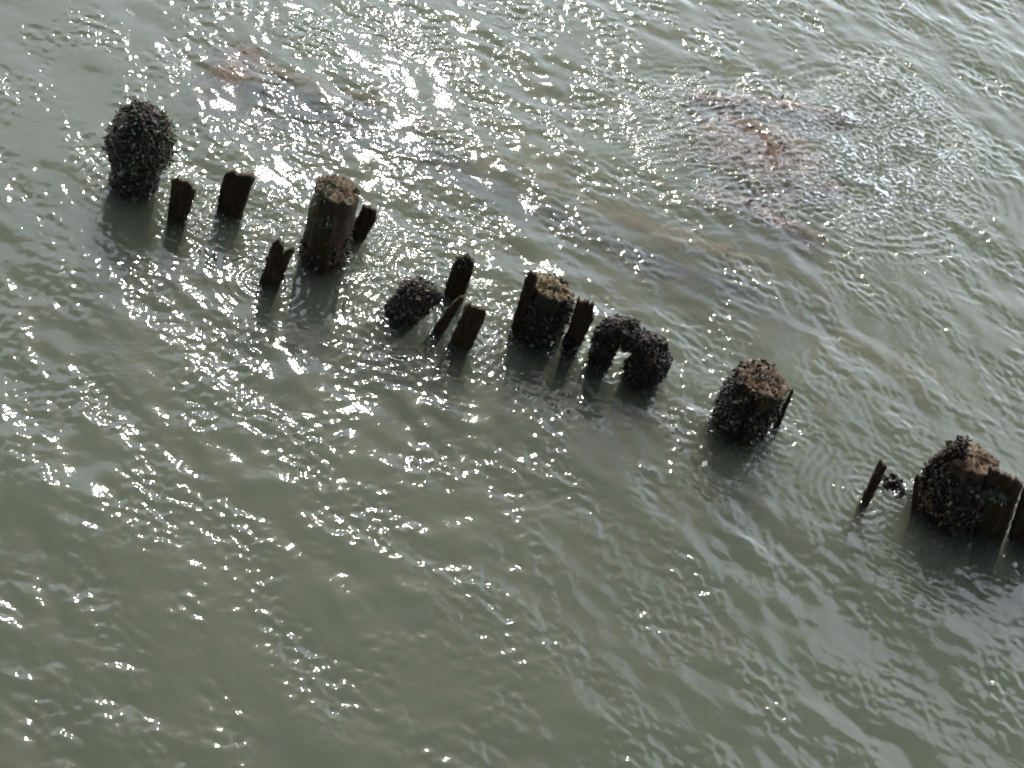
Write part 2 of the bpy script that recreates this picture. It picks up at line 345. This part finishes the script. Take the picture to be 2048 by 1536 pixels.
plank((1822, 1012), (1836, 1014), [(1828, 962), (1832, 952), (1836, 949), (1838, 958)], 'small dark splinter at the left foot of the pink-topped pile', 13, thick=.03)
o = plank((1942, 1068), (2004, 1080), [(1978, 931), (1990, 938), (2004, 944), (2020, 951), (2032, 957), (2046, 966)], 'wide dark board just right of the pink-topped pile, with a mossy knob', 14, thick=.06, depth_off=.05)
c = vplane(1992, 975, ground(1973, 1074)+Vector((0, .05, 0)))-o.location+Vector((0, -.05, 0))
V, Fc = body([c+Vector((-.07, 0, -.05)), c, c+Vector((.06, 0, -.02))], [.02, .032, .02], amp=.4, seed=3, seg=18, sub=6, caps=(True, True), cap_dome=.5)
kb = link('mossy_knob', V, Fc, M_crustbase, o)
scatter([kb], 'algae', M_algae, kb, 120, .02, tmpl=BL, out=.8)
plank((2008, 1078), (2090, 1100), [(2050, 966), (2075, 975), (2100, 988), (2120, 998), (2140, 1010)], 'dark board cut by the right edge of the picture, past a narrow seam', 15, thick=.06, depth_off=.05)
# little clump awash
Pq = ground(1797, 978); root = empty('mussel_clump', Pq); tag(root, 'small clump of mussels awash left of the pink-topped pile', 'mussels')
V, Fc = body([Vector((-.09, .03, -.03)), Vector((-.03, .05, -.03)), Vector((.04, .0, -.03))], [.03, .04, .03], amp=.3, seed=31, seg=16, sub=6, caps=(True, True)); oc = link('core', V, Fc, M_crustbase, root)
scatter([oc], 'mussel_crust', M_mussel, root, 90, .032, out=.45)
waterline.append((Pq.x, Pq.y, .08))

# ------------------------------------------------------------ things under water
def sunk(pts, z, radii, m, name, label, cat, seed, amp=.2, sub=8, weed=0, group=None, flatz=1.):
    P = [ground(x, y, zz) for (x, y), zz in zip(pts, z)]; c = P[len(P)//2].copy()
    V, Fc = body([p-c for p in P], radii, amp=amp, seed=seed, sub=sub, seg=32, caps=(True, True), cap_dome=.5)
    if flatz != 1:
        V = [Vector((v[0], v[1], v[2]*flatz)) for v in V]
    if weed:
        root = empty(name, c); o = link('body', V, Fc, m, root)
        scatter([o], 'seaweed', M_redweed, root, weed, .05, lambda cc, n: n.z > .1, tmpl=BL, out=.25, drift=Vector((-.2, -.1, -.15)))
    else: root = link(name, V, Fc, m); root.location = c
    tag(root, label, cat, group); return root
sunk([(500, 190), (700, 268), (960, 372), (1220, 498), (1420, 580), (1660, 660)], [-.14, -.14, -.17, -.17, -.15, -.3], [.1, .09, .08, .09, .1, .08], M_log, 'sunken_log', 'long dark log lying just under the surface behind the piles', 'log', 21, amp=.15, sub=14)
sunk([(470, 150), (700, 222), (900, 300), (1130, 410), (1400, 520), (1640, 610)], [-.22, -.2, -.27, -.3, -.23, -.34], [.15, .13, .12, .13, .14, .12], M_weedy, 'sunken_beam', 'brown silted beam under water along the far side of the dark log', 'beam', 22, amp=.5, sub=14)
sunk([(430, 255), (460, 195), (500, 150)], [-.34, -.28, -.27], [.24, .26, .21], M_rock, 'weedy_boulder', 'reddish weed-covered boulder under water at the left end of the sunken log', 'boulder', 23, weed=300)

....

> _Exercise description_
All of the material above is to be copied exactly, except for its images.

> _Problem solution_
Write part 2 of the bpy script that recreates this picture. It picks up at line 345. This part finishes the script. Take the picture to be 2048 by 1536 pixels.
plank((1822, 1012), (1836, 1014), [(1828, 962), (1832, 952), (1836, 949), (1838, 958)], 'small dark splinter at the left foot of the pink-topped pile', 13, thick=.03)
o = plank((1942, 1068), (2004, 1080), [(1978, 931), (1990, 938), (2004, 944), (2020, 951), (2032, 957), (2046, 966)], 'wide dark board just right of the pink-topped pile, with a mossy knob', 14, thick=.06, depth_off=.05)
c = vplane(1992, 975, ground(1973, 1074)+Vector((0, .05, 0)))-o.location+Vector((0, -.05, 0))
V, Fc = body([c+Vector((-.07, 0, -.05)), c, c+Vector((.06, 0, -.02))], [.02, .032, .02], amp=.4, seed=3, seg=18, sub=6, caps=(True, True), cap_dome=.5)
kb = link('mossy_knob', V, Fc, M_crustbase, o)
scatter([kb], 'algae', M_algae, kb, 120, .02, tmpl=BL, out=.8)
plank((2008, 1078), (2090, 1100), [(2050, 966), (2075, 975), (2100, 988), (2120, 998), (2140, 1010)], 'dark board cut by the right edge of the picture, past a narrow seam', 15, thick=.06, depth_off=.05)
# little clump awash
Pq = ground(1797, 978); root = empty('mussel_clump', Pq); tag(root, 'small clump of mussels awash left of the pink-topped pile', 'mussels')
V, Fc = body([Vector((-.09, .03, -.03)), Vector((-.03, .05, -.03)), Vector((.04, .0, -.03))], [.03, .04, .03], amp=.3, seed=31, seg=16, sub=6, caps=(True, True)); oc = link('core', V, Fc, M_crustbase, root)
scatter([oc], 'mussel_crust', M_mussel, root, 90, .032, out=.45)
waterline.append((Pq.x, Pq.y, .08))

# ------------------------------------------------------------ things under water
def sunk(pts, z, radii, m, name, label, cat, seed, amp=.2, sub=8, weed=0, group=None, flatz=1.):
    P = [ground(x, y, zz) for (x, y), zz in zip(pts, z)]; c = P[len(P)//2].copy()
    V, Fc = body([p-c for p in P], radii, amp=amp, seed=seed, sub=sub, seg=32, caps=(True, True), cap_dome=.5)
    if flatz != 1:
        V = [Vector((v[0], v[1], v[2]*flatz)) for v in V]
    if weed:
        root = empty(name, c); o = link('body', V, Fc, m, root)
        scatter([o], 'seaweed', M_redweed, root, weed, .05, lambda cc, n: n.z > .1, tmpl=BL, out=.25, drift=Vector((-.2, -.1, -.15)))
    else: root = link(name, V, Fc, m); root.location = c
    tag(root, label, cat, group); return root
sunk([(500, 190), (700, 268), (960, 372), (1220, 498), (1420, 580), (1660, 660)], [-.14, -.14, -.17, -.17, -.15, -.3], [.1, .09, .08, .09, .1, .08], M_log, 'sunken_log', 'long dark log lying just under the surface behind the piles', 'log', 21, amp=.15, sub=14)
sunk([(470, 150), (700, 222), (900, 300), (1130, 410), (1400, 520), (1640, 610)], [-.22, -.2, -.27, -.3, -.23, -.34], [.15, .13, .12, .13, .14, .12], M_weedy, 'sunken_beam', 'brown silted beam under water along the far side of the dark log', 'beam', 22, amp=.5, sub=14)
sunk([(430, 255), (460, 195), (500, 150)], [-.34, -.28, -.27], [.24, .26, .21], M_rock, 'weedy_boulder', 'reddish weed-covered boulder under water at the left end of the sunken log', 'boulder', 23, weed=300)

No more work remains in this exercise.